Movie ANTOjitos:  The Perks of Being a Wallflower 

Patrick, Sam, and Charlie (Left to right)

Antonella Velasquez, Editor-in-Chief

All versions of myself live inside me, but one of my favorite childhood memories was sitting on a couch in 2012, heading my older brother  go on and on about his new favorite movie. A few years later, as a teen, I watched this movie and experienced life differently ever since.

 The film is about an alienated high-school freshman who sees himself as an outsider. One day, he’s casually befriended by a group of seniors who thrive in their non-conformist status.

The movie confirms one of many teen movie cliches : If you are too popular in high school, you may become so attached to the feeling, that you never find who you really are. The film is based on Stephen Chbosky’s best-selling young-adult novel, which was published in 1999 and is now on many shelves.
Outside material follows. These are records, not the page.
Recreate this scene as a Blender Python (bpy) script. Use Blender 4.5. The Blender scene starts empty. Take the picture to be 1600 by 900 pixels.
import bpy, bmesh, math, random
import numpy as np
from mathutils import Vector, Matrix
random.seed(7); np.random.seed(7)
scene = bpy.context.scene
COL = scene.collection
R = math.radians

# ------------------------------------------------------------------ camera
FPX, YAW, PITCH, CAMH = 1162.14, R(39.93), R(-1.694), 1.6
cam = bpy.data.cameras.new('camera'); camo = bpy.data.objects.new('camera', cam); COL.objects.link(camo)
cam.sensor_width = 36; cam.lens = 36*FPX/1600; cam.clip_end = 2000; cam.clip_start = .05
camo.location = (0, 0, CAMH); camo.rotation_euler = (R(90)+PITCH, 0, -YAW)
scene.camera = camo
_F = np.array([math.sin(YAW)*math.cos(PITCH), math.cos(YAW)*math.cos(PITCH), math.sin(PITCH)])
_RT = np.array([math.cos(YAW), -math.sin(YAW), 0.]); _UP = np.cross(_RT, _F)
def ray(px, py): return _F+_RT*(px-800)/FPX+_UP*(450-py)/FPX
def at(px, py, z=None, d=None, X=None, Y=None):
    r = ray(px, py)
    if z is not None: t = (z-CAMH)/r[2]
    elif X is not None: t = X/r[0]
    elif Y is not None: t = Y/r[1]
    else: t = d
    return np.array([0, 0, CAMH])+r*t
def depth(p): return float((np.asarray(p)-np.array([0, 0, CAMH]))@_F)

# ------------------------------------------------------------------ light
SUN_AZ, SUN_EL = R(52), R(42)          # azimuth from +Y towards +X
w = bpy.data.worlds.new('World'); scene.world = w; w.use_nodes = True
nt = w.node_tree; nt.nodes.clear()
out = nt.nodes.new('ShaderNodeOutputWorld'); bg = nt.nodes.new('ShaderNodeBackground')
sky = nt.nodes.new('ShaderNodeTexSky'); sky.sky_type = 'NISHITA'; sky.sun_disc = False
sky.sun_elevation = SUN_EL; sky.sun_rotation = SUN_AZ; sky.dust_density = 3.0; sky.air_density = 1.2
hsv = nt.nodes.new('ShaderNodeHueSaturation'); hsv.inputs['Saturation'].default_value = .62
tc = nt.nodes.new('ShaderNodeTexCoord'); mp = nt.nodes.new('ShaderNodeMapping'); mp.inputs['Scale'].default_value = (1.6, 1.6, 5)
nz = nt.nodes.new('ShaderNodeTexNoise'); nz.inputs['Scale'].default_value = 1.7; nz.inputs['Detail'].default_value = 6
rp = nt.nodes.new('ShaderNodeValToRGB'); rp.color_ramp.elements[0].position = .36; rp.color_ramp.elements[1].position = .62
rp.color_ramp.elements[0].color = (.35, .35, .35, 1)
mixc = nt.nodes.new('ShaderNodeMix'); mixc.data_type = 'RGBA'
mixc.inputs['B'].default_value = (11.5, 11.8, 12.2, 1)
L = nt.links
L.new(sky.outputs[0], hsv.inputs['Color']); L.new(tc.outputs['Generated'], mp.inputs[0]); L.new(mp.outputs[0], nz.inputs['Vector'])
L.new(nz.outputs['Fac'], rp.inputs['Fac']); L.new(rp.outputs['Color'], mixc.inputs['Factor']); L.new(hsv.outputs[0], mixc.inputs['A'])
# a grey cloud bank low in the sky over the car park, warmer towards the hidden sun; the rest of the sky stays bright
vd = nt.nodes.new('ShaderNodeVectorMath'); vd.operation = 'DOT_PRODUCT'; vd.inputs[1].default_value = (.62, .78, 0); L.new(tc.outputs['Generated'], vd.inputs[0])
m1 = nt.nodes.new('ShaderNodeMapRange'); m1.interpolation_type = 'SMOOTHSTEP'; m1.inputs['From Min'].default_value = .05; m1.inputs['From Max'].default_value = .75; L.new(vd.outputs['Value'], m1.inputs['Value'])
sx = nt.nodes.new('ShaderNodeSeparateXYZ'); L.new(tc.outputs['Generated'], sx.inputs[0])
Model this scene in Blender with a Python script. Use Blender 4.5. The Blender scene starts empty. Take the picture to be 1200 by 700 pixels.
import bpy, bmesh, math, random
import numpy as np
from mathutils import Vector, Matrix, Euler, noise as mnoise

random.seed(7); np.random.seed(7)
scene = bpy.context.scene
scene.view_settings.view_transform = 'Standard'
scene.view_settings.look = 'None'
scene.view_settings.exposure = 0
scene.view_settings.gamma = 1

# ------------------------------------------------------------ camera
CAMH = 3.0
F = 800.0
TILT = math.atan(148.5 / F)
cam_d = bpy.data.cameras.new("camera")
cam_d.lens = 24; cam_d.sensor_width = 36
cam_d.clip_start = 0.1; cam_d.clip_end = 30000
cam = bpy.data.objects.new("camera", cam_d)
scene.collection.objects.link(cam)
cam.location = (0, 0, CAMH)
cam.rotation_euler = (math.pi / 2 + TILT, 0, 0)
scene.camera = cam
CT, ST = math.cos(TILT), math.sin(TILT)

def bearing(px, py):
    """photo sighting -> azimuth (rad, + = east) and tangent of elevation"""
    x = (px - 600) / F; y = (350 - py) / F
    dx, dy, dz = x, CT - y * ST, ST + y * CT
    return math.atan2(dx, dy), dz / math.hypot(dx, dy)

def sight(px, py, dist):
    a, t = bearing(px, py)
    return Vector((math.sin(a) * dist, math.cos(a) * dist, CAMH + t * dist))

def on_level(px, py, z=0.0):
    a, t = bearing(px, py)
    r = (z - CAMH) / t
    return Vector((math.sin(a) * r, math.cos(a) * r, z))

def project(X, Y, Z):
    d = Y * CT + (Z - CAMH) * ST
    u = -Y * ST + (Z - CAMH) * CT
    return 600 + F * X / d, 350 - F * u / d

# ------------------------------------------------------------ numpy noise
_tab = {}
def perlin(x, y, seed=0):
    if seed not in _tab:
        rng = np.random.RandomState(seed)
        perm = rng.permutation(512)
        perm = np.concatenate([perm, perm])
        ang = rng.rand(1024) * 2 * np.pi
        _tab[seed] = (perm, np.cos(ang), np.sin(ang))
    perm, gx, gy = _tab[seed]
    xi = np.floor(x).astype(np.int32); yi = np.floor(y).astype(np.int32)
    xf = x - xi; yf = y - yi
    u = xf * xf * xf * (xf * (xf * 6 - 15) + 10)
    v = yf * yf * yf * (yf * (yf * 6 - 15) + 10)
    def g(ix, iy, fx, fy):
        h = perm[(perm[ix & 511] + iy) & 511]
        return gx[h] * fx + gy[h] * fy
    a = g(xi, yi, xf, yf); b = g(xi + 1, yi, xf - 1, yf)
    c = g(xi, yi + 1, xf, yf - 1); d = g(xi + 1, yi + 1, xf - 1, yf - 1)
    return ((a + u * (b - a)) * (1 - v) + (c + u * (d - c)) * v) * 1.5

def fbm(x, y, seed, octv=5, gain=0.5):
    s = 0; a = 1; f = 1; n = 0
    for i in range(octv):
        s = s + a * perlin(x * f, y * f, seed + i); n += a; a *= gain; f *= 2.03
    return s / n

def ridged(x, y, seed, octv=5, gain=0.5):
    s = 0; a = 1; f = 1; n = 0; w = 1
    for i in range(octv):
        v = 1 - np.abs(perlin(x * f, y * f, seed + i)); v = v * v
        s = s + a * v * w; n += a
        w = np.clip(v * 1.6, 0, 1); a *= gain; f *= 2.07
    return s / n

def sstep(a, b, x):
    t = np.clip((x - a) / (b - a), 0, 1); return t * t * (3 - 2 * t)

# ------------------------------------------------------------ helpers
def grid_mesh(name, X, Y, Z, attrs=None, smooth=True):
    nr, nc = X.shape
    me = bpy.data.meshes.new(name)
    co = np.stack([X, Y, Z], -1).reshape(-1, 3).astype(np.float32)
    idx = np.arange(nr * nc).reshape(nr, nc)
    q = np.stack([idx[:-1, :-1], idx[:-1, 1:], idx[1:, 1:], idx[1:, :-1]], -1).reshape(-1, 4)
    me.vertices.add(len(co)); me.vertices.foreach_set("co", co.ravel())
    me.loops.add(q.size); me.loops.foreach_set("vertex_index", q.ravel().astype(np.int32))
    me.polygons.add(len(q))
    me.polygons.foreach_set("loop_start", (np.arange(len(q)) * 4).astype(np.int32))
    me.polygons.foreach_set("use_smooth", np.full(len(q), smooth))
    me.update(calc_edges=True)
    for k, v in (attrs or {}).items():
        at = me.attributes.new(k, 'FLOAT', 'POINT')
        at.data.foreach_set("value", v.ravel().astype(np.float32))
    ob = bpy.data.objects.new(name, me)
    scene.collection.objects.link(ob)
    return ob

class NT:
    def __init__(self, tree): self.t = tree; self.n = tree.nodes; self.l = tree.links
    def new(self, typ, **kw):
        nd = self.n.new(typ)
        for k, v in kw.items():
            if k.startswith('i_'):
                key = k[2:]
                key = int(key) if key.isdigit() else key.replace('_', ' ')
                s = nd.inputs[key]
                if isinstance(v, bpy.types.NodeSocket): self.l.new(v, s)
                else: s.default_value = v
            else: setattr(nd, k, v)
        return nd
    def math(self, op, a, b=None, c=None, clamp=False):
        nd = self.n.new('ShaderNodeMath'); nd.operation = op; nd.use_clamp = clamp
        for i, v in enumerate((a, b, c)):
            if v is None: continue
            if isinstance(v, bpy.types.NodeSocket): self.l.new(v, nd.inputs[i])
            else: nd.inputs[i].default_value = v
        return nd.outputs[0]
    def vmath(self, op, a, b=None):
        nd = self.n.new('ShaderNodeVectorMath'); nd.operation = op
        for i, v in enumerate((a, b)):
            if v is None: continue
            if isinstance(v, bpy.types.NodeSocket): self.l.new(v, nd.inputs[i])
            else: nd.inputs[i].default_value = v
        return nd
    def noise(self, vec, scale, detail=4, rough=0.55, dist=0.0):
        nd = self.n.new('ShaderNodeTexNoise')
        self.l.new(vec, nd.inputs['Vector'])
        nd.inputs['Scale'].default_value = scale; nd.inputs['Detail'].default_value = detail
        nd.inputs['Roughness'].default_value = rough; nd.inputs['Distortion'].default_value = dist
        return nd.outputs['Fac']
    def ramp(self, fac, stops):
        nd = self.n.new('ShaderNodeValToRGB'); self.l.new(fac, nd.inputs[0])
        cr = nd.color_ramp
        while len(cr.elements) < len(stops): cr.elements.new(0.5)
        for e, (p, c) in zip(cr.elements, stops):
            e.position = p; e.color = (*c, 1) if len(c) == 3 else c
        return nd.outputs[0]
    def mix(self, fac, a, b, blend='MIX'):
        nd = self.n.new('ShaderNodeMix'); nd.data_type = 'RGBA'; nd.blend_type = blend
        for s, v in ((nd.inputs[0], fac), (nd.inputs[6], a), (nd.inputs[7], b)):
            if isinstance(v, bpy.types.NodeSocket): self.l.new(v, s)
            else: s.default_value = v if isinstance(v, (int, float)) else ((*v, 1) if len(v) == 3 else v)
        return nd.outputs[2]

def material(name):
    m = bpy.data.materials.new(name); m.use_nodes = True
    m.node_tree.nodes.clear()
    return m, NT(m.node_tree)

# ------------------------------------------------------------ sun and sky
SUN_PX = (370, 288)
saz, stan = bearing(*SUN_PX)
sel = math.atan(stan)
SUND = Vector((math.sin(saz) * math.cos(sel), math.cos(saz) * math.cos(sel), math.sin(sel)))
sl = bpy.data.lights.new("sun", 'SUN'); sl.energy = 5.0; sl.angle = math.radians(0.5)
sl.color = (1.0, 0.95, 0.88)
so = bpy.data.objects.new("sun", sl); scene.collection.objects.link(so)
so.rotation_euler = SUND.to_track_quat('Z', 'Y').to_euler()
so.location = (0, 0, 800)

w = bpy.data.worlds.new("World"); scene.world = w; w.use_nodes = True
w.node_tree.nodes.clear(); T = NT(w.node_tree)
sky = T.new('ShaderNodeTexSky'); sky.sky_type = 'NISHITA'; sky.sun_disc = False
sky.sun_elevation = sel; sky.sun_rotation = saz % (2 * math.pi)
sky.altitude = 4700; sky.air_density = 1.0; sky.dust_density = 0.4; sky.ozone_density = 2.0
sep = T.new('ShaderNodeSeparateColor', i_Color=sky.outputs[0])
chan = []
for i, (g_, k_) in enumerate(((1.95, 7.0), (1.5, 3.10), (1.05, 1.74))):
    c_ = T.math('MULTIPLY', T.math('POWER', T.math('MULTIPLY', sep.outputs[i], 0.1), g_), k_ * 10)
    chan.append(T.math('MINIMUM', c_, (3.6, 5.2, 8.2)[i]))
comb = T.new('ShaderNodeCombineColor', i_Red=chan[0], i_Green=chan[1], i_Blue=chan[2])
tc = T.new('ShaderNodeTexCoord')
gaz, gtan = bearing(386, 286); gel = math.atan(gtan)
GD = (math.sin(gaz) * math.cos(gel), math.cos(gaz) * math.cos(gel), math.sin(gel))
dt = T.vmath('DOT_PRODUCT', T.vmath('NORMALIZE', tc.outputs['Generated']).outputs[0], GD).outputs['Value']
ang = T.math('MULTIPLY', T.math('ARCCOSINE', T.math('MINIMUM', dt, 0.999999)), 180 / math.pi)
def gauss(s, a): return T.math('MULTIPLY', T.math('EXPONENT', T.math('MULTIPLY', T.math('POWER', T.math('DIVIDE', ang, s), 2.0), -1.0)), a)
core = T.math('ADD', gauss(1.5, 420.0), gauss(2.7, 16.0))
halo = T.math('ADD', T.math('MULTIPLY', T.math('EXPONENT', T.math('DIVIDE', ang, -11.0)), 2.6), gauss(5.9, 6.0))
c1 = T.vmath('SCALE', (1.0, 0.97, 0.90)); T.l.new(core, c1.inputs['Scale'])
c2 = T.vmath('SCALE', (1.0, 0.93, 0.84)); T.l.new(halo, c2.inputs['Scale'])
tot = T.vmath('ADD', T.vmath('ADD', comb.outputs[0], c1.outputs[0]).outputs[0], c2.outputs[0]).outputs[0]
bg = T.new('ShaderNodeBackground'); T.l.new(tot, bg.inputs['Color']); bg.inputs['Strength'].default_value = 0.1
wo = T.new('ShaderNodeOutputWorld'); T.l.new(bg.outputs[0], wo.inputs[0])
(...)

It offers the rare pleasure of an author directing his own book, and doing it well. No one who loves the book will complain about the movie, and especially not about its near-perfect casting.

The story, set in the early 1990s, tells the story of Charlie (Logan Lerman), who begins it as a series of letters to a “friend.” He enters high school with extreme nerves and without confidence, and is smacked in the face by the universal freshman crisis: Where will I sit in lunch? Let down at several tables, he’s welcomed by two smart and sympathetic seniors.

Sam and Patrick doing their choreographed routine at a school dance

They are Samantha and Patrick, half siblings, played by Emma Watson, and Ezra Miller. Sam is a sarcastic, flirty, beautiful girl that Charlie sets his eye on. Patrick is her gay, funny, brother who keeps Charlie under his wing. During the movie it becomes clear that the death of his aunt played a key role in his raising and he experiences many flashbacks of when she was alive.

In his group of three, he goes through a vivacious freshman year while awaiting the upcoming goodbye as they leave for college and he stays behind. He wonders what he’ll do without them but squeezes every last euphoric moment with them.

Their crowd is artsy, outsider, non-conformist and while they weren’t the popular senior jocks or cheerleaders, they made him happier than anyone else could. Charlie wanted a home, not in four walls but in a group that loved him for who he was. They become the influence that rescues Charlie from his deep insecurity and his depression over multiple losses. They teach him it’s ok to be who he is. In his first year he dabbled a little in everything a high school student could think about, but a lot in friendship.

He’s also guided by Mr. Anderson (Paul Rudd), his English teacher, who steers him toward his passion for reading and knowledge, following the eternal trope of an English, drama, or history teacher becoming mentors and inspirations. In a plot twist, Charlie’s aunt brought him more trauma than possibly imagined. After the tears roll down your cheeks, the awkward freshman you once knew, starts to open up as the boy made of glass.

Perks of Being a Wallflower deserves points for going beyond the typical coming-of-age films aimed at teens. Chbosky’s compassion for his characters lacks in existence creating plots that bring self pity for exotic characters. After the credits appear if there’s anything the movie leaves you, it’s speechless.